La nouvelle loi encadrant l’organisation du marché des produits pétroliers est de nature à inquiéter les représentants du secteur : ils craignent que la non-prolongation des autorisations d’exploitation de différents dépôts pétroliers luxembourgeois crée une situation de quasi-monopole.
C’est à Bertrange que se trouve actuellement le plus important site de stockage d’hydrocarbures au Grand-Duché. (Photo : Isabella Finzi)
Les futures règles en matière de stockage incitent le Groupement pétrolier luxembourgeois (GPL) à se positionner sur la question et à adopter une posture privilégiant la « prudence ». Votée en janvier à la Chambre des députés, le nouveau cadre légal en question vise à transposer une directive européenne de 2009 en droit national.
Si les parlementaires ont déjà donné leur feu vert, les représentants du secteur pétrolier sont dans l’expectative.
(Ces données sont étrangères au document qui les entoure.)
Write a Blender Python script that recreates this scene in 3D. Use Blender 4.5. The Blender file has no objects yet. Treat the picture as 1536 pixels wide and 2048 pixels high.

Et ils semblent s’impatienter. « Je vérifie quotidiennement si la loi est d’ores et déjà publiée au Mémorial et ce n’était pas encore le cas [jeudi] soir », souligne le secrétaire général du GPL, René Winkin.
Si l’entrée en vigueur de ce nouveau cadre légal est si scrutée, c’est parce qu’il inspire une certaine méfiance au GPL. Les enjeux sont en effet de taille pour le secteur, la loi imposant de nouvelles dispositions, en matière de stockage pétrolier notamment.
L’obligation de constituer et de maintenir de façon permanente des stocks pétroliers de sécurité, est l’une d’entre elles. Concrètement, cela signifie que le Luxembourg est tenu de disposer d’un stock permanent de pétrole brut ou de produits pétroliers correspondant à 93 jours d’importations journalières nettes. En chiffres, cela correspond à plus de 859 000 m3.
Une exigence de Bruxelles qui se justifie dans le sens où les États membres de l’UE devraient être aptes à affronter toute situation de crise impliquant, à terme, une pénurie.
> Vers un stockage à l’étranger
Or les capacités de stockage du Grand-Duché sont relativement limitées et largement en deçà des volumes annoncés. Pour couronner le tout, les dépôts, déjà peu nombreux, ont tendance à disparaître et donc à se raréfier.
Dans ce contexte, le GPL s’interroge quant à l’avenir incertain des différents dépôts. Les non-prolongations d’autorisations d’exploitation de ces dépôts, sont, par exemple, mises en cause. « Le permis d’exploitation du dépôt de Bertrange ne sera pas prolongé », souligne René Winkin pour illustrer cette grande inconnue.
Dans ce cadre, le GPL s’inquiète de la sauvegarde des règles de concurrence. « Une non-prolongation des autorisations d’exploitation de plusieurs dépôts pétroliers existants pourrait mener à une situation de quasi-monopole sur le marché très étroit du stockage au Luxembourg », précise le secrétaire général du GPL.
Pour répondre aux problèmes latents d’accessibilité et de concurrence, l’association estime qu’il faut « réserver les stocks nécessaires sur le territoire et les refacturer équitablement aux sociétés pétrolières concernées ».
Et le GPL est d’avis que cette tâche doit incomber à l’Agence nationale de stockage de produits pétroliers, qui constitue un établissement public créé spécifiquement par la nouvelle loi (lire ci-dessous).
Précisons que les inquiétudes du GPL concernent le stockage sur le territoire national. Pour atteindre les quotas de volumes de pétrole fixés par la Commission européenne, le Luxembourg pourra en effet stocker une partie de ses réserves à l’étranger, dans un rayon de 250 km, qui va donc jusqu’à la ville d’Anvers.
La loi prévoit également que les niveaux minima de provisions par territoire (au Luxembourg ou à l’étranger) seront fixés par le biais d’un règlement grand-ducal. L’objectif annoncé par les parlementaires de la commission de l’Économie était de disposer de quantités équivalentes à 33 jours de réserve, sur une distance allant jusqu’à Rotterdam.